One feels that the thing is being overdone. That family, before another month is gone, will be among the strongest opponents of enamel paint that the century has produced. Enamel paint will be the ruin of that once happy home. Enamel paint has a cold, glassy, cynical appearance. Its presence everywhere about the place will begin to irritate the old man in the course of a week or so. He will call it, "This damn'd sticky stuff!" and will tell the wife that he wonders she didn't paint herself and the children with it while she was about it. She will reply, in an exasperatingly quiet tone of voice, that she does like that. Perhaps he will say next, that she did not warn him against it, and tell him what an idiot he was making of himself, spoiling the whole house with his foolish fads. Each one will persist that it was the other one who first suggested the absurdity, and they will sit up in bed and quarrel about it every night for a month.

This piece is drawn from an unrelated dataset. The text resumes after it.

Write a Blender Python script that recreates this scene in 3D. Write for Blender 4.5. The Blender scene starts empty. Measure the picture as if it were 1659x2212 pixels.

The children having acquired a taste for smudging the concoction about, and there being nothing else left untouched in the house, will try to enamel the cat; and then there will be bloodshed, and broken windows, and spoiled infants, and sorrows and yells. The smell of the paint will make everybody ill; and the servants will give notice. Tradesmen's boys will lean up against places that are not dry and get their clothes enameled and claim compensation. And the baby will suck the paint off its cradle and have fits.